Objective: Look through the lines of the material and count those containing "parts". Give that count alone.

━━ Data extract ━━

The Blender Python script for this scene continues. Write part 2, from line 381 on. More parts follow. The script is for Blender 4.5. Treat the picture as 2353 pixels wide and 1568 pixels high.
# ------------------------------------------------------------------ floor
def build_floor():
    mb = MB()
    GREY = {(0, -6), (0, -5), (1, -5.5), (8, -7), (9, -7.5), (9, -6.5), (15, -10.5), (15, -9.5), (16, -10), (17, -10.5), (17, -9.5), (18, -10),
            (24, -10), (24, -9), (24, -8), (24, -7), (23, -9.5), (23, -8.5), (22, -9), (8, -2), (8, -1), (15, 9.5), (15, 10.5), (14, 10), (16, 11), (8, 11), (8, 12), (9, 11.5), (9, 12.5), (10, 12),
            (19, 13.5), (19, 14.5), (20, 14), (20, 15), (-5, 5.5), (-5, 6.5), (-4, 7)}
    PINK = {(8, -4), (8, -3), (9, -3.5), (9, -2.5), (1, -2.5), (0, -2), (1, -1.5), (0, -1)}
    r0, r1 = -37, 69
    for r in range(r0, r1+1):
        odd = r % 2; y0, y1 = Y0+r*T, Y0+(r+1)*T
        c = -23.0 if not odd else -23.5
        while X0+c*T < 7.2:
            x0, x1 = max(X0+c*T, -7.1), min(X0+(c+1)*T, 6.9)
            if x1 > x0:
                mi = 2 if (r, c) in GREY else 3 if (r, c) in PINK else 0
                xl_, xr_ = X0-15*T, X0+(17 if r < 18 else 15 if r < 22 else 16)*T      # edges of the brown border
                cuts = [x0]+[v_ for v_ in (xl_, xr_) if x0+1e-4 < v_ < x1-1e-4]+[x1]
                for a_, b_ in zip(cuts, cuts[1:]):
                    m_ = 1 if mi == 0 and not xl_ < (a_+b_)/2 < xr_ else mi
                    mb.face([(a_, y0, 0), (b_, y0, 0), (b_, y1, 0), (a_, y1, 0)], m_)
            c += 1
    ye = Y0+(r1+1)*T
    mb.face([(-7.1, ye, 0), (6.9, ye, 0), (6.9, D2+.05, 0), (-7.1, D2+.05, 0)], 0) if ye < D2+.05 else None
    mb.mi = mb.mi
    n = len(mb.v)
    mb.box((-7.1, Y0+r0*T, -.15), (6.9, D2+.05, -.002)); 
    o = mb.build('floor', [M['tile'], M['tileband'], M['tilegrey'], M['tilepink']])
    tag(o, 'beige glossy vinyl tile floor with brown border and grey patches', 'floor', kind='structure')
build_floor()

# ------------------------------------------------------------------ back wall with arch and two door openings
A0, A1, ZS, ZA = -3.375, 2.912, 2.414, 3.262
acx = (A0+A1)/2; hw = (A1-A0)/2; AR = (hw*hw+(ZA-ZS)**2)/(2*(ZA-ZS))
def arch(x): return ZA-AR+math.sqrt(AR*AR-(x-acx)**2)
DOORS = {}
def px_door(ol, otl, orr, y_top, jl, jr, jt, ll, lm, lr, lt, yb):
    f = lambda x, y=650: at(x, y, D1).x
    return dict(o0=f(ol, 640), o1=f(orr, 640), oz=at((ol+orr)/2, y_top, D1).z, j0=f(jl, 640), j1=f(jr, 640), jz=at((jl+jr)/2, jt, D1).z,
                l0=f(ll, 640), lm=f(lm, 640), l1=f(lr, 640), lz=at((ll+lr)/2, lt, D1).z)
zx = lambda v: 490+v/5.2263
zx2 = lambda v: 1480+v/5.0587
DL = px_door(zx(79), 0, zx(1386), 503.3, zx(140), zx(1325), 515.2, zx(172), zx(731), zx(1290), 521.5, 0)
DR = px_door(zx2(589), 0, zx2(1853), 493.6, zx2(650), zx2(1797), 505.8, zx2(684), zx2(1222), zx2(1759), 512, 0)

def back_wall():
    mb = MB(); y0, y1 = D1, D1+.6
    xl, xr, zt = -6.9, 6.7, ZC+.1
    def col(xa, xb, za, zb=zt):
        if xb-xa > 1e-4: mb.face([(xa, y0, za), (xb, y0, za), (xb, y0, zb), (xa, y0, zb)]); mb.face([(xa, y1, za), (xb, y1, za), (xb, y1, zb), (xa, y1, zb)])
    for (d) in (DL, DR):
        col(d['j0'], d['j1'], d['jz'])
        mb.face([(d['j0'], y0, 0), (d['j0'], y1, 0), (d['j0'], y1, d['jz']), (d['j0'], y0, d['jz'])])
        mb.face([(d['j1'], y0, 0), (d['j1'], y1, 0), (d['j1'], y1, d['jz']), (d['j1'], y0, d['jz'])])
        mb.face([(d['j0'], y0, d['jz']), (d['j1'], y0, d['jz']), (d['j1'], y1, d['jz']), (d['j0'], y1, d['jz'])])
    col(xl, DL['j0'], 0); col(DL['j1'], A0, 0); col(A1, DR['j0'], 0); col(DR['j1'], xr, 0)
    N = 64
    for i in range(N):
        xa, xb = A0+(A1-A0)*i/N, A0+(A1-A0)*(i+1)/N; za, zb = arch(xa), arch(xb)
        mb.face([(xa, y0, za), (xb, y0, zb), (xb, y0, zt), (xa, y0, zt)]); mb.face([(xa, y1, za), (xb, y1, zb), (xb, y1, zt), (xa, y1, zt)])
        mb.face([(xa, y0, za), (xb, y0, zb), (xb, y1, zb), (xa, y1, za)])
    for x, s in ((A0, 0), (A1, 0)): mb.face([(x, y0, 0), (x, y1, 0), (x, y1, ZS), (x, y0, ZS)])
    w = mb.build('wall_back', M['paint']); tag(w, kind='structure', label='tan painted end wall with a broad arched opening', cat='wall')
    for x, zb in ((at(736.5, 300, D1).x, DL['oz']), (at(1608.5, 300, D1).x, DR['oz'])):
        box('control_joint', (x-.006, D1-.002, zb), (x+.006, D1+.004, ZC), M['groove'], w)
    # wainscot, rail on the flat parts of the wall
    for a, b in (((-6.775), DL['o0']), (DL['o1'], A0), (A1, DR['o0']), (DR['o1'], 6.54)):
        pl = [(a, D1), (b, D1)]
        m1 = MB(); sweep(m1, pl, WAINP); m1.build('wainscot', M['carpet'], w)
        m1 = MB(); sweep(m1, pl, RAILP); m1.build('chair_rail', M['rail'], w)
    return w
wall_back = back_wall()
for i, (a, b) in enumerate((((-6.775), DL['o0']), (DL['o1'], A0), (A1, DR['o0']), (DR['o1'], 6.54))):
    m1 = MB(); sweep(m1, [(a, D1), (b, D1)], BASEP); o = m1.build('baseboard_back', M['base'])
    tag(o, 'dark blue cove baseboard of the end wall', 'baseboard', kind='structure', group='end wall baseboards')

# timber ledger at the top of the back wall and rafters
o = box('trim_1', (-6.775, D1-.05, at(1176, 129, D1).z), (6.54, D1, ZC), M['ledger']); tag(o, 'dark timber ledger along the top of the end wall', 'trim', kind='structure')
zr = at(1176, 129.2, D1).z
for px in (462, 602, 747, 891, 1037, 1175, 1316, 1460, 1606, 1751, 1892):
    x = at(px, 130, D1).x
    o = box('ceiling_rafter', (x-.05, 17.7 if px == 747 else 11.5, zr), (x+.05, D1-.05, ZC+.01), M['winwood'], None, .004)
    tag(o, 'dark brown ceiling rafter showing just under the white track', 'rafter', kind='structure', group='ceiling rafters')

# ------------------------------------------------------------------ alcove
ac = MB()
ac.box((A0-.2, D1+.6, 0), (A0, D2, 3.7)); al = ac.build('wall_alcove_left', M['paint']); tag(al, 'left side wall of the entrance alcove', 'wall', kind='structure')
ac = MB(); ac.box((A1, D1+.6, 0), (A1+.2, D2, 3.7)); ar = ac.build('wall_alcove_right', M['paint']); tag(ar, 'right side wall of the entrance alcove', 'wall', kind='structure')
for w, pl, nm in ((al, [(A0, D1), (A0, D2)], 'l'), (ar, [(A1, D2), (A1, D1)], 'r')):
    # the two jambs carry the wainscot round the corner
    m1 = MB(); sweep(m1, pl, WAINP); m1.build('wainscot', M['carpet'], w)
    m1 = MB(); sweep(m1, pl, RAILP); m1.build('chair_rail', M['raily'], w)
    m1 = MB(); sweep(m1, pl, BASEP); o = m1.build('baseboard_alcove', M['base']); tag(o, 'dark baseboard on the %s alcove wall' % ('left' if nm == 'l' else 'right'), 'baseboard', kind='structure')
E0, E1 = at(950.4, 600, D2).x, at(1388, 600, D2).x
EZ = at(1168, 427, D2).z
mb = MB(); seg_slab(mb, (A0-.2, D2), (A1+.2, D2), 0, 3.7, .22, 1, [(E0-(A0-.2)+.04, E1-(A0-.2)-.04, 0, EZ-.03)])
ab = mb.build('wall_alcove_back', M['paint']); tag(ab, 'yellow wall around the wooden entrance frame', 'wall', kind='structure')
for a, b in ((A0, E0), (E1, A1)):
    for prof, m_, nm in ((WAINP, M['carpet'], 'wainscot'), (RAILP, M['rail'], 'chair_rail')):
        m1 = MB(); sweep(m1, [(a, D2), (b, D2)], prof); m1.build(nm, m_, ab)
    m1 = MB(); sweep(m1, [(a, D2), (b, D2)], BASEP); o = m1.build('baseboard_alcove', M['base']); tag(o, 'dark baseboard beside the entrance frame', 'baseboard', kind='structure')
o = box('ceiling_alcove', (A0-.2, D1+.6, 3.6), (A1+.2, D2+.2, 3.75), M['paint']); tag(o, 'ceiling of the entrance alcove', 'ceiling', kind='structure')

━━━

Task output: 2